Given task -> The entries below are to be repeated exactly as they stand.
╔══
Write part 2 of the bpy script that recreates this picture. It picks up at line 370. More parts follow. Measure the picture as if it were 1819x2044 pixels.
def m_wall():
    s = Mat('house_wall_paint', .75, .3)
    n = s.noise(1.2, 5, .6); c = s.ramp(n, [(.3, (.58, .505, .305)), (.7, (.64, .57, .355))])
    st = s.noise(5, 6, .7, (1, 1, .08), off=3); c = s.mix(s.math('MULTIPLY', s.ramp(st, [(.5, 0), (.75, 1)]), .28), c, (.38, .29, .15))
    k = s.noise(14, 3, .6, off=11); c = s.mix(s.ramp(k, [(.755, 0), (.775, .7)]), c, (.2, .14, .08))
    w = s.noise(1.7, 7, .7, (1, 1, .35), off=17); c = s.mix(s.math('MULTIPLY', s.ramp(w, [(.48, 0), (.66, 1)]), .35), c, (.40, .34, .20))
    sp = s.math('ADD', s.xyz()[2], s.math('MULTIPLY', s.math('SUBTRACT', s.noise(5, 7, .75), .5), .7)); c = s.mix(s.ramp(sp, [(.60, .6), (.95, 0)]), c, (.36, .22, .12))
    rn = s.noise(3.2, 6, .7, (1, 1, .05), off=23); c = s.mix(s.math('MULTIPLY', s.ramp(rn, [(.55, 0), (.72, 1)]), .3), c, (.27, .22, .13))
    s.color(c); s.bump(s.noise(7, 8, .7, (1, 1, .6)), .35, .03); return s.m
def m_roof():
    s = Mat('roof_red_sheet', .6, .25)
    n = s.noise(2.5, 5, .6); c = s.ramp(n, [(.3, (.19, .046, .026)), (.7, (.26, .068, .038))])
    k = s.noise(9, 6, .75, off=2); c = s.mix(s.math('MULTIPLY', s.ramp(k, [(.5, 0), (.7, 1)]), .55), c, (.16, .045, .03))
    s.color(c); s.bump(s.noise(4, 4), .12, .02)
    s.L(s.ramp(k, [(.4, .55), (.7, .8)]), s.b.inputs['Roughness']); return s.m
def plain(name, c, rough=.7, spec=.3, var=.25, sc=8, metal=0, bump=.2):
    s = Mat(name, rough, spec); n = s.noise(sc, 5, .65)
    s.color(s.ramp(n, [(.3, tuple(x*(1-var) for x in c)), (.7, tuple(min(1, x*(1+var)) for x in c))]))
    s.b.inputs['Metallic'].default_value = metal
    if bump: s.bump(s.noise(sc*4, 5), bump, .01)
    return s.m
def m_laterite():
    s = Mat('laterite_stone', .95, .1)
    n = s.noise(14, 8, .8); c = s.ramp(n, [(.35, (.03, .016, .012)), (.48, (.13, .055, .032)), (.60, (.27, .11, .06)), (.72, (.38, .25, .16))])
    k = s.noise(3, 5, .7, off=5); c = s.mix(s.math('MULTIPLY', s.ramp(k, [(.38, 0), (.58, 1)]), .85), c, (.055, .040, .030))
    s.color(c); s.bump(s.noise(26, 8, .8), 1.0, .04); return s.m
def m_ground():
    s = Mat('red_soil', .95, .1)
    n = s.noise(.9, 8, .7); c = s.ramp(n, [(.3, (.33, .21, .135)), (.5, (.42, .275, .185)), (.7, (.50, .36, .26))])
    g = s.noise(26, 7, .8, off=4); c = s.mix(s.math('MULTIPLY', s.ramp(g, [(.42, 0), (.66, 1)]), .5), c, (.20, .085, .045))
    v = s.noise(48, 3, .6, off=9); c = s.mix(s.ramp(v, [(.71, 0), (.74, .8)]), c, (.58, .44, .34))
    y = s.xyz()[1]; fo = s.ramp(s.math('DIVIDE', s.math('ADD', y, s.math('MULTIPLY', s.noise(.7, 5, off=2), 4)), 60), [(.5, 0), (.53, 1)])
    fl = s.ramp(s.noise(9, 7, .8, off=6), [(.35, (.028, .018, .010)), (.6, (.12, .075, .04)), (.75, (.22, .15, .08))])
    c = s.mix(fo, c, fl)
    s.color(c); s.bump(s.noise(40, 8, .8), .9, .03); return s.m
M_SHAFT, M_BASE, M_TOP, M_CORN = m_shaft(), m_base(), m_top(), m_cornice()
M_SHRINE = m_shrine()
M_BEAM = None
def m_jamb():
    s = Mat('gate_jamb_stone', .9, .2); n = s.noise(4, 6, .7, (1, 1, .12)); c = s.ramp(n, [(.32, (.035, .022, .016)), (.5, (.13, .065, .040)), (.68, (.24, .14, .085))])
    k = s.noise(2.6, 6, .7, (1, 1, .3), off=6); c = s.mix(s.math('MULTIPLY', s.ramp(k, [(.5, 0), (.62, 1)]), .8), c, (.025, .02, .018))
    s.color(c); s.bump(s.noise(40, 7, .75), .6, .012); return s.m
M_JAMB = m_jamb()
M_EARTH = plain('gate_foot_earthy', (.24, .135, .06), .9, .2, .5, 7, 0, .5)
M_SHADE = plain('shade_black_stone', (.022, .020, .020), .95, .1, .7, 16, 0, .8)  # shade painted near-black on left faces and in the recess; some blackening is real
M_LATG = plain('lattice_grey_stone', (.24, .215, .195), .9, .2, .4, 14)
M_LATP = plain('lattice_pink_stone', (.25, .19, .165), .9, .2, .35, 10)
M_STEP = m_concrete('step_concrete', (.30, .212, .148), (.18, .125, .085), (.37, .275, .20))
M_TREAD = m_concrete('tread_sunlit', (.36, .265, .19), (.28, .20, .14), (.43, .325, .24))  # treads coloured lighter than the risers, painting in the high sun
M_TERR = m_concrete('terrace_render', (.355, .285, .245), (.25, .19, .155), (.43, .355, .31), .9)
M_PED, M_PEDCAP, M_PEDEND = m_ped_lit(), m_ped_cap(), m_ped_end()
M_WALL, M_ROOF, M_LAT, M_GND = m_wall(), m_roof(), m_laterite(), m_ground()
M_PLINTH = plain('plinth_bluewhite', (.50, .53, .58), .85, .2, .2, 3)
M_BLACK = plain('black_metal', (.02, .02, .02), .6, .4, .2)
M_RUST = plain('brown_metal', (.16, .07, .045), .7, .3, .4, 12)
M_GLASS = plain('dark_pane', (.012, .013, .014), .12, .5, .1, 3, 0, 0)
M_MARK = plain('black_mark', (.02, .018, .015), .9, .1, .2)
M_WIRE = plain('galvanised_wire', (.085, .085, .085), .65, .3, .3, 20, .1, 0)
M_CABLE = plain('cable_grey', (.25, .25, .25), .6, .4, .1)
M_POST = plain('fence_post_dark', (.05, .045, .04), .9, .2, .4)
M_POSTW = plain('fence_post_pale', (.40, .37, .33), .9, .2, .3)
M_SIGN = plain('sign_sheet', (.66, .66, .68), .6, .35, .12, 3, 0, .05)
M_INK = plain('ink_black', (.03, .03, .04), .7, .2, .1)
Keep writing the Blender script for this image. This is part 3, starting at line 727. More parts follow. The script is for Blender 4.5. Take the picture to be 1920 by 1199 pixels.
╚══
Task response ->
Write part 2 of the bpy script that recreates this picture. It picks up at line 370. More parts follow. Measure the picture as if it were 1819x2044 pixels.
def m_wall():
    s = Mat('house_wall_paint', .75, .3)
    n = s.noise(1.2, 5, .6); c = s.ramp(n, [(.3, (.58, .505, .305)), (.7, (.64, .57, .355))])
    st = s.noise(5, 6, .7, (1, 1, .08), off=3); c = s.mix(s.math('MULTIPLY', s.ramp(st, [(.5, 0), (.75, 1)]), .28), c, (.38, .29, .15))
    k = s.noise(14, 3, .6, off=11); c = s.mix(s.ramp(k, [(.755, 0), (.775, .7)]), c, (.2, .14, .08))
    w = s.noise(1.7, 7, .7, (1, 1, .35), off=17); c = s.mix(s.math('MULTIPLY', s.ramp(w, [(.48, 0), (.66, 1)]), .35), c, (.40, .34, .20))
    sp = s.math('ADD', s.xyz()[2], s.math('MULTIPLY', s.math('SUBTRACT', s.noise(5, 7, .75), .5), .7)); c = s.mix(s.ramp(sp, [(.60, .6), (.95, 0)]), c, (.36, .22, .12))
    rn = s.noise(3.2, 6, .7, (1, 1, .05), off=23); c = s.mix(s.math('MULTIPLY', s.ramp(rn, [(.55, 0), (.72, 1)]), .3), c, (.27, .22, .13))
    s.color(c); s.bump(s.noise(7, 8, .7, (1, 1, .6)), .35, .03); return s.m
def m_roof():
    s = Mat('roof_red_sheet', .6, .25)
    n = s.noise(2.5, 5, .6); c = s.ramp(n, [(.3, (.19, .046, .026)), (.7, (.26, .068, .038))])
    k = s.noise(9, 6, .75, off=2); c = s.mix(s.math('MULTIPLY', s.ramp(k, [(.5, 0), (.7, 1)]), .55), c, (.16, .045, .03))
    s.color(c); s.bump(s.noise(4, 4), .12, .02)
    s.L(s.ramp(k, [(.4, .55), (.7, .8)]), s.b.inputs['Roughness']); return s.m
def plain(name, c, rough=.7, spec=.3, var=.25, sc=8, metal=0, bump=.2):
    s = Mat(name, rough, spec); n = s.noise(sc, 5, .65)
    s.color(s.ramp(n, [(.3, tuple(x*(1-var) for x in c)), (.7, tuple(min(1, x*(1+var)) for x in c))]))
    s.b.inputs['Metallic'].default_value = metal
    if bump: s.bump(s.noise(sc*4, 5), bump, .01)
    return s.m
def m_laterite():
    s = Mat('laterite_stone', .95, .1)
    n = s.noise(14, 8, .8); c = s.ramp(n, [(.35, (.03, .016, .012)), (.48, (.13, .055, .032)), (.60, (.27, .11, .06)), (.72, (.38, .25, .16))])
    k = s.noise(3, 5, .7, off=5); c = s.mix(s.math('MULTIPLY', s.ramp(k, [(.38, 0), (.58, 1)]), .85), c, (.055, .040, .030))
    s.color(c); s.bump(s.noise(26, 8, .8), 1.0, .04); return s.m
def m_ground():
    s = Mat('red_soil', .95, .1)
    n = s.noise(.9, 8, .7); c = s.ramp(n, [(.3, (.33, .21, .135)), (.5, (.42, .275, .185)), (.7, (.50, .36, .26))])
    g = s.noise(26, 7, .8, off=4); c = s.mix(s.math('MULTIPLY', s.ramp(g, [(.42, 0), (.66, 1)]), .5), c, (.20, .085, .045))
    v = s.noise(48, 3, .6, off=9); c = s.mix(s.ramp(v, [(.71, 0), (.74, .8)]), c, (.58, .44, .34))
    y = s.xyz()[1]; fo = s.ramp(s.math('DIVIDE', s.math('ADD', y, s.math('MULTIPLY', s.noise(.7, 5, off=2), 4)), 60), [(.5, 0), (.53, 1)])
    fl = s.ramp(s.noise(9, 7, .8, off=6), [(.35, (.028, .018, .010)), (.6, (.12, .075, .04)), (.75, (.22, .15, .08))])
    c = s.mix(fo, c, fl)
    s.color(c); s.bump(s.noise(40, 8, .8), .9, .03); return s.m
M_SHAFT, M_BASE, M_TOP, M_CORN = m_shaft(), m_base(), m_top(), m_cornice()
M_SHRINE = m_shrine()
M_BEAM = None
def m_jamb():
    s = Mat('gate_jamb_stone', .9, .2); n = s.noise(4, 6, .7, (1, 1, .12)); c = s.ramp(n, [(.32, (.035, .022, .016)), (.5, (.13, .065, .040)), (.68, (.24, .14, .085))])
    k = s.noise(2.6, 6, .7, (1, 1, .3), off=6); c = s.mix(s.math('MULTIPLY', s.ramp(k, [(.5, 0), (.62, 1)]), .8), c, (.025, .02, .018))
    s.color(c); s.bump(s.noise(40, 7, .75), .6, .012); return s.m
M_JAMB = m_jamb()
M_EARTH = plain('gate_foot_earthy', (.24, .135, .06), .9, .2, .5, 7, 0, .5)
M_SHADE = plain('shade_black_stone', (.022, .020, .020), .95, .1, .7, 16, 0, .8)  # shade painted near-black on left faces and in the recess; some blackening is real
M_LATG = plain('lattice_grey_stone', (.24, .215, .195), .9, .2, .4, 14)
M_LATP = plain('lattice_pink_stone', (.25, .19, .165), .9, .2, .35, 10)
M_STEP = m_concrete('step_concrete', (.30, .212, .148), (.18, .125, .085), (.37, .275, .20))
M_TREAD = m_concrete('tread_sunlit', (.36, .265, .19), (.28, .20, .14), (.43, .325, .24))  # treads coloured lighter than the risers, painting in the high sun
M_TERR = m_concrete('terrace_render', (.355, .285, .245), (.25, .19, .155), (.43, .355, .31), .9)
M_PED, M_PEDCAP, M_PEDEND = m_ped_lit(), m_ped_cap(), m_ped_end()
M_WALL, M_ROOF, M_LAT, M_GND = m_wall(), m_roof(), m_laterite(), m_ground()
M_PLINTH = plain('plinth_bluewhite', (.50, .53, .58), .85, .2, .2, 3)
M_BLACK = plain('black_metal', (.02, .02, .02), .6, .4, .2)
M_RUST = plain('brown_metal', (.16, .07, .045), .7, .3, .4, 12)
M_GLASS = plain('dark_pane', (.012, .013, .014), .12, .5, .1, 3, 0, 0)
M_MARK = plain('black_mark', (.02, .018, .015), .9, .1, .2)
M_WIRE = plain('galvanised_wire', (.085, .085, .085), .65, .3, .3, 20, .1, 0)
M_CABLE = plain('cable_grey', (.25, .25, .25), .6, .4, .1)
M_POST = plain('fence_post_dark', (.05, .045, .04), .9, .2, .4)
M_POSTW = plain('fence_post_pale', (.40, .37, .33), .9, .2, .3)
M_SIGN = plain('sign_sheet', (.66, .66, .68), .6, .35, .12, 3, 0, .05)
M_INK = plain('ink_black', (.03, .03, .04), .7, .2, .1)
Keep writing the Blender script for this image. This is part 3, starting at line 727. More parts follow. The script is for Blender 4.5. Take the picture to be 1920 by 1199 pixels.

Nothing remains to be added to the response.